Scripts that build scenes
## begin
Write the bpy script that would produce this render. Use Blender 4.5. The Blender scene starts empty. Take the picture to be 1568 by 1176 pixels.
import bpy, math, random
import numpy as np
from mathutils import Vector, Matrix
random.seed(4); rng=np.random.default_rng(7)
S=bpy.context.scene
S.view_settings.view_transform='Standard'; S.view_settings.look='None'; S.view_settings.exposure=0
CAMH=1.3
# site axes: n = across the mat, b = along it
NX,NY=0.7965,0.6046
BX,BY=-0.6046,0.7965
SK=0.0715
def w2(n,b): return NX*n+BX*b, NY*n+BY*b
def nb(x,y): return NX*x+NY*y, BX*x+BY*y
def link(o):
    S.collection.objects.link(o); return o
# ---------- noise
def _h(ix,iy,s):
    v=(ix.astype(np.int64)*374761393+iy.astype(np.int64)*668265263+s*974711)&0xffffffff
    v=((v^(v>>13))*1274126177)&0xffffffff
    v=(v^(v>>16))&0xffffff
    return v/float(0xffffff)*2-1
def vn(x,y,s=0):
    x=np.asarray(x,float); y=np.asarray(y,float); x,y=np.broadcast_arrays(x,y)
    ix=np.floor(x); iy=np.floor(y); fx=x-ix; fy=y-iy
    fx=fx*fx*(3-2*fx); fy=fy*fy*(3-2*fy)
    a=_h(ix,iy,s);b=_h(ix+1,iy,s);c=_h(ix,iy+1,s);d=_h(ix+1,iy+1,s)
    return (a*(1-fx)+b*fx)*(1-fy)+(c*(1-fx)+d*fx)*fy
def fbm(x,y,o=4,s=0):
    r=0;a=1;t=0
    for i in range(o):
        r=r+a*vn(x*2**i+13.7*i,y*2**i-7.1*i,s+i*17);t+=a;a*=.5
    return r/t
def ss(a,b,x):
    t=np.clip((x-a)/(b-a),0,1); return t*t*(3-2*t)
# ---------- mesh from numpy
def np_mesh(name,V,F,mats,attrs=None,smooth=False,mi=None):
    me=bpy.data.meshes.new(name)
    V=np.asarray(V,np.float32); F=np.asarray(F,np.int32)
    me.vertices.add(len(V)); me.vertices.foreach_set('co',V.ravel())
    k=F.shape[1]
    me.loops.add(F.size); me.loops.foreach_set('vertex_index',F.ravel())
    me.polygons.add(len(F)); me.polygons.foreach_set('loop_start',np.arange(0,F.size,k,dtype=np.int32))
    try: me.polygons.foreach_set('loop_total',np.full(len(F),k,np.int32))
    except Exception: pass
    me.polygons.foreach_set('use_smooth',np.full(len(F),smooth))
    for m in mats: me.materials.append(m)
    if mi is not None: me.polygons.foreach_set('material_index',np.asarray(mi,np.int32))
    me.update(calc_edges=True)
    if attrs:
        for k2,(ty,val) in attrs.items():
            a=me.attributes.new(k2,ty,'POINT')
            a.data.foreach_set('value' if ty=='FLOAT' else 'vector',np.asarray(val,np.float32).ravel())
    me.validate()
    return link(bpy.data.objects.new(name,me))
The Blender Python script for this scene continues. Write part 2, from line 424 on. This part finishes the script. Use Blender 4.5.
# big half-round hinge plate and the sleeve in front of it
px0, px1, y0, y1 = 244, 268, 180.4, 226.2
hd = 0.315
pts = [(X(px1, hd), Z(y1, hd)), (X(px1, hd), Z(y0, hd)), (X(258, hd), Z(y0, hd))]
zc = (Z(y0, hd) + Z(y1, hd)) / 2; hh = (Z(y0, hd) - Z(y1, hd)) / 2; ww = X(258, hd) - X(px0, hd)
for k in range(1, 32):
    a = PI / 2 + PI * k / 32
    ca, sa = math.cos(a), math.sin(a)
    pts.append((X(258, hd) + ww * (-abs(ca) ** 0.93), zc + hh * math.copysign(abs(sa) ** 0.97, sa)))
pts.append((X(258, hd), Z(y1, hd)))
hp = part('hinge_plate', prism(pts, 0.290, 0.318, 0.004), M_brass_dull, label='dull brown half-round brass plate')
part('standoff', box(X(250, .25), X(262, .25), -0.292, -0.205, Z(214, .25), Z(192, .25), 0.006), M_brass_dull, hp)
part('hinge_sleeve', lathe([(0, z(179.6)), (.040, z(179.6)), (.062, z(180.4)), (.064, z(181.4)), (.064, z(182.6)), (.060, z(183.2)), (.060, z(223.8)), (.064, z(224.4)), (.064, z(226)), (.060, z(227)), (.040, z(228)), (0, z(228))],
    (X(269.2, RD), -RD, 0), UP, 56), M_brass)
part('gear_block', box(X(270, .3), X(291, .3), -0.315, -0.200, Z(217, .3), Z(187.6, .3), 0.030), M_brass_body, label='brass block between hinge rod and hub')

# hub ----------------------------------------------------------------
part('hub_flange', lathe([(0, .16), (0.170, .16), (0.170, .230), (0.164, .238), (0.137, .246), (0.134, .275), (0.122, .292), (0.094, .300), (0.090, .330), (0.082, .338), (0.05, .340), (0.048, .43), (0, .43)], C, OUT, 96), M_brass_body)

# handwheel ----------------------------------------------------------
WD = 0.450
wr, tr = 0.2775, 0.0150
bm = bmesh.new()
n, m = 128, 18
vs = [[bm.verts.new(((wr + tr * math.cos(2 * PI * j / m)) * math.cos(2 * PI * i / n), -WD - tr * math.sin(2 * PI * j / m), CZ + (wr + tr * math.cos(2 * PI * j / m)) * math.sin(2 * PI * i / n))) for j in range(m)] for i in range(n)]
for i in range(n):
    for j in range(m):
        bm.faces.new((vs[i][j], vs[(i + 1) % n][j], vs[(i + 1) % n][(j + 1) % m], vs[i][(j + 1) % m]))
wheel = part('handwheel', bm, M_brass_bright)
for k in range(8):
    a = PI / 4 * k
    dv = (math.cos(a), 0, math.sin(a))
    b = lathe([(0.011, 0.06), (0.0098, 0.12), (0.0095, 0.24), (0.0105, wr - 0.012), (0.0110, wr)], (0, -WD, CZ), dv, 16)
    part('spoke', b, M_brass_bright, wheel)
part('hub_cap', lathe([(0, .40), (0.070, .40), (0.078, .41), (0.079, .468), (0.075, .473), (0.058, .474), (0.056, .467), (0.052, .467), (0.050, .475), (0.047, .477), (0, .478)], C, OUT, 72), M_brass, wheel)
## end
- **Exercise prompt**
Copy the material above verbatim.

- **Result of the exercise**
Write the bpy script that would produce this render. Use Blender 4.5. The Blender scene starts empty. Take the picture to be 1568 by 1176 pixels.
import bpy, math, random
import numpy as np
from mathutils import Vector, Matrix
random.seed(4); rng=np.random.default_rng(7)
S=bpy.context.scene
S.view_settings.view_transform='Standard'; S.view_settings.look='None'; S.view_settings.exposure=0
CAMH=1.3
# site axes: n = across the mat, b = along it
NX,NY=0.7965,0.6046
BX,BY=-0.6046,0.7965
SK=0.0715
def w2(n,b): return NX*n+BX*b, NY*n+BY*b
def nb(x,y): return NX*x+NY*y, BX*x+BY*y
def link(o):
    S.collection.objects.link(o); return o
# ---------- noise
def _h(ix,iy,s):
    v=(ix.astype(np.int64)*374761393+iy.astype(np.int64)*668265263+s*974711)&0xffffffff
    v=((v^(v>>13))*1274126177)&0xffffffff
    v=(v^(v>>16))&0xffffff
    return v/float(0xffffff)*2-1
def vn(x,y,s=0):
    x=np.asarray(x,float); y=np.asarray(y,float); x,y=np.broadcast_arrays(x,y)
    ix=np.floor(x); iy=np.floor(y); fx=x-ix; fy=y-iy
    fx=fx*fx*(3-2*fx); fy=fy*fy*(3-2*fy)
    a=_h(ix,iy,s);b=_h(ix+1,iy,s);c=_h(ix,iy+1,s);d=_h(ix+1,iy+1,s)
    return (a*(1-fx)+b*fx)*(1-fy)+(c*(1-fx)+d*fx)*fy
def fbm(x,y,o=4,s=0):
    r=0;a=1;t=0
    for i in range(o):
        r=r+a*vn(x*2**i+13.7*i,y*2**i-7.1*i,s+i*17);t+=a;a*=.5
    return r/t
def ss(a,b,x):
    t=np.clip((x-a)/(b-a),0,1); return t*t*(3-2*t)
# ---------- mesh from numpy
def np_mesh(name,V,F,mats,attrs=None,smooth=False,mi=None):
    me=bpy.data.meshes.new(name)
    V=np.asarray(V,np.float32); F=np.asarray(F,np.int32)
    me.vertices.add(len(V)); me.vertices.foreach_set('co',V.ravel())
    k=F.shape[1]
    me.loops.add(F.size); me.loops.foreach_set('vertex_index',F.ravel())
    me.polygons.add(len(F)); me.polygons.foreach_set('loop_start',np.arange(0,F.size,k,dtype=np.int32))
    try: me.polygons.foreach_set('loop_total',np.full(len(F),k,np.int32))
    except Exception: pass
    me.polygons.foreach_set('use_smooth',np.full(len(F),smooth))
    for m in mats: me.materials.append(m)
    if mi is not None: me.polygons.foreach_set('material_index',np.asarray(mi,np.int32))
    me.update(calc_edges=True)
    if attrs:
        for k2,(ty,val) in attrs.items():
            a=me.attributes.new(k2,ty,'POINT')
            a.data.foreach_set('value' if ty=='FLOAT' else 'vector',np.asarray(val,np.float32).ravel())
    me.validate()
    return link(bpy.data.objects.new(name,me))
The Blender Python script for this scene continues. Write part 2, from line 424 on. This part finishes the script. Use Blender 4.5.
# big half-round hinge plate and the sleeve in front of it
px0, px1, y0, y1 = 244, 268, 180.4, 226.2
hd = 0.315
pts = [(X(px1, hd), Z(y1, hd)), (X(px1, hd), Z(y0, hd)), (X(258, hd), Z(y0, hd))]
zc = (Z(y0, hd) + Z(y1, hd)) / 2; hh = (Z(y0, hd) - Z(y1, hd)) / 2; ww = X(258, hd) - X(px0, hd)
for k in range(1, 32):
    a = PI / 2 + PI * k / 32
    ca, sa = math.cos(a), math.sin(a)
    pts.append((X(258, hd) + ww * (-abs(ca) ** 0.93), zc + hh * math.copysign(abs(sa) ** 0.97, sa)))
pts.append((X(258, hd), Z(y1, hd)))
hp = part('hinge_plate', prism(pts, 0.290, 0.318, 0.004), M_brass_dull, label='dull brown half-round brass plate')
part('standoff', box(X(250, .25), X(262, .25), -0.292, -0.205, Z(214, .25), Z(192, .25), 0.006), M_brass_dull, hp)
part('hinge_sleeve', lathe([(0, z(179.6)), (.040, z(179.6)), (.062, z(180.4)), (.064, z(181.4)), (.064, z(182.6)), (.060, z(183.2)), (.060, z(223.8)), (.064, z(224.4)), (.064, z(226)), (.060, z(227)), (.040, z(228)), (0, z(228))],
    (X(269.2, RD), -RD, 0), UP, 56), M_brass)
part('gear_block', box(X(270, .3), X(291, .3), -0.315, -0.200, Z(217, .3), Z(187.6, .3), 0.030), M_brass_body, label='brass block between hinge rod and hub')

# hub ----------------------------------------------------------------
part('hub_flange', lathe([(0, .16), (0.170, .16), (0.170, .230), (0.164, .238), (0.137, .246), (0.134, .275), (0.122, .292), (0.094, .300), (0.090, .330), (0.082, .338), (0.05, .340), (0.048, .43), (0, .43)], C, OUT, 96), M_brass_body)

# handwheel ----------------------------------------------------------
WD = 0.450
wr, tr = 0.2775, 0.0150
bm = bmesh.new()
n, m = 128, 18
vs = [[bm.verts.new(((wr + tr * math.cos(2 * PI * j / m)) * math.cos(2 * PI * i / n), -WD - tr * math.sin(2 * PI * j / m), CZ + (wr + tr * math.cos(2 * PI * j / m)) * math.sin(2 * PI * i / n))) for j in range(m)] for i in range(n)]
for i in range(n):
    for j in range(m):
        bm.faces.new((vs[i][j], vs[(i + 1) % n][j], vs[(i + 1) % n][(j + 1) % m], vs[i][(j + 1) % m]))
wheel = part('handwheel', bm, M_brass_bright)
for k in range(8):
    a = PI / 4 * k
    dv = (math.cos(a), 0, math.sin(a))
    b = lathe([(0.011, 0.06), (0.0098, 0.12), (0.0095, 0.24), (0.0105, wr - 0.012), (0.0110, wr)], (0, -WD, CZ), dv, 16)
    part('spoke', b, M_brass_bright, wheel)
part('hub_cap', lathe([(0, .40), (0.070, .40), (0.078, .41), (0.079, .468), (0.075, .473), (0.058, .474), (0.056, .467), (0.052, .467), (0.050, .475), (0.047, .477), (0, .478)], C, OUT, 72), M_brass, wheel)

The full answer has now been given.